The difference is that Gordon was conflicted about the moral implications of championing people who seek justice outside the law, as opposed to Laurel, who throws her lot in with Green Arrow as soon as they have their first rooftop rendezvous (providing one of the few instance of hilarious awfulness, as Oliver flies off into the night on…something). “I wouldn’t have had to if the police had done their job in the first place,” Laurel shouts at her father, with all the fury and conviction of a sixteen year-old who cut curfew, because it’s so unfair.

All that stuff I was hoping for last week, about the show questioning extra-judicial punishment as something to applaud? Pretty much thrown out the window here, in favor of an improbable prison rescue Oliver has to stage when Head Goon unleashes all the inmates, with Laurel inside. After smashing in the face of a prisoner, Oliver lashes out at Laurel, who’s shocked, shocked, that the guy going around killing people might have rage issues. It’s a moment of such forced melodrama, you wonder when it was Arrow suddenly became Beauty and the Beast?

Brodeur is given up by Head Goon, Declan goes free, and getting there requires more instances of convenient timing and improbable plotting than the episode with the monocle wearing super-assassin. “An Innocent Man” is a clunky -and worse-, boring misfire, futzing around for forty-five minutes when only the last two matter, as Detective Lance arrests Oliver following some inspiration at the prison. That’s a great parting image, and it’s bold to tease the show’s biggest bomb exploding this early. But last week had a wicked stinger too, and look how the follow-up turned out.

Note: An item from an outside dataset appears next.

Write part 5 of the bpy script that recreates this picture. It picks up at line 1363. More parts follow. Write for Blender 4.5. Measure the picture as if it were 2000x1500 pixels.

It’s by no means time to cut bait on Arrow, but now that we’ve seen the low bar, the tightrope it walks each week seems tenser than ever.

  • Stray Thoughts

-Once again, the actress playing Carly seems like she’d be worth spending more time with. Then she says something like “if you believe in something, how can it be wrong,” and I’d be happy if we never heard from her again.

-John “Captain Jack” Barrowman shows up as part of Moira’s conspiracy tag, and the list is common knowledge among those on it. Hopefully he will get more face (of Boe) time next week.

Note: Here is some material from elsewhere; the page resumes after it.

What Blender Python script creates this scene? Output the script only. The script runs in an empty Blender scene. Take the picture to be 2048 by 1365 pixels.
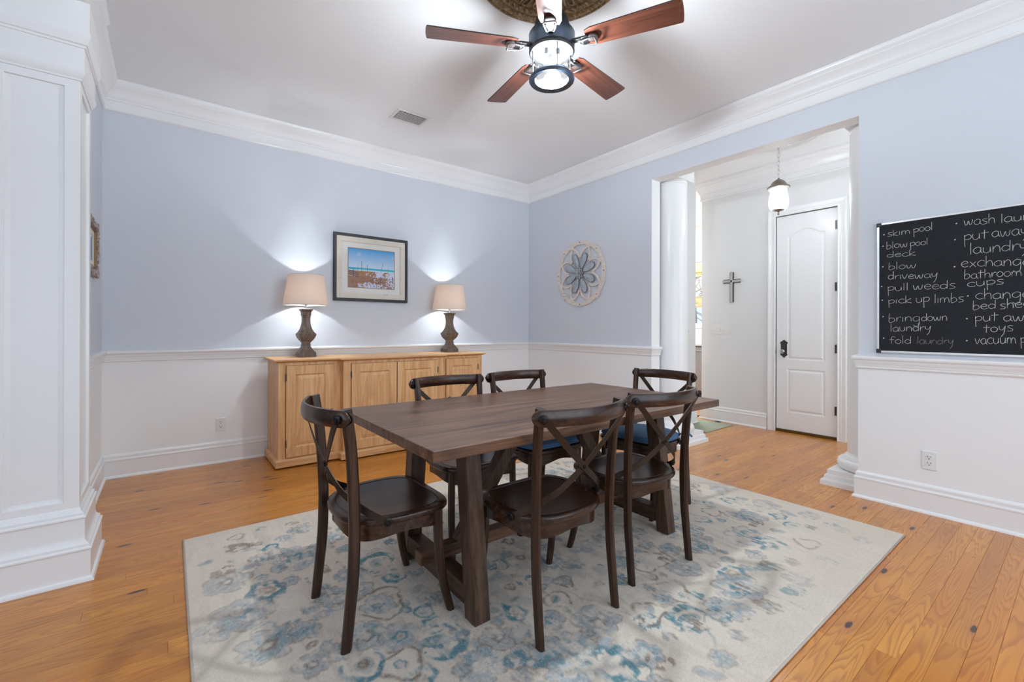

-Meanwhile, Walter’s doing some investigation into missing money. I had hoped he would turn out to be on the level, and judging by his reaction to the cracked yacht in Moira’s secret Queen Industries warehouse, he seems to be.

-Prison life doesn’t s look so bad. The interrogation room was literally bigger than my apartment.

-Rooftops seem to be where everyone gets things done in Starling City, but the first meeting between Laurel and Oliver was horrendously edited. When he turns and fires an arrow to fly off, the staging makes us think he’s about to shoot Laurel.

-Laurel keeps her gun in the gun drawer, for when she needs the gun, and only the gun.

-Island Update: Oliver’s teacher (who, as the prime example of archery-related badass shall now be referred to as Ur-row) speaks English.

-Weekly Attempt to Show Political Relevance: Digg refers to the people he has to protect as “punks, and spoiled one percenters”.

-So far, the show’s comedic strengths are best evoked when no one says anything. Digg wordlessly sighing at his replacement letting Oliver go to the bathroom? Funny. Smoak going out of her way to be a socially klutzy nerd with Walter? Not.

-So do Oliver’s flashbacks trigger off of just anything now? Trains and eavesdropping are two of this week’s preludes to an island visit.

-The episode didn’t even have the decency to include a wacky arrow, or Amell doing a ridiculously specific type of workout. That’s the greatest crime of all.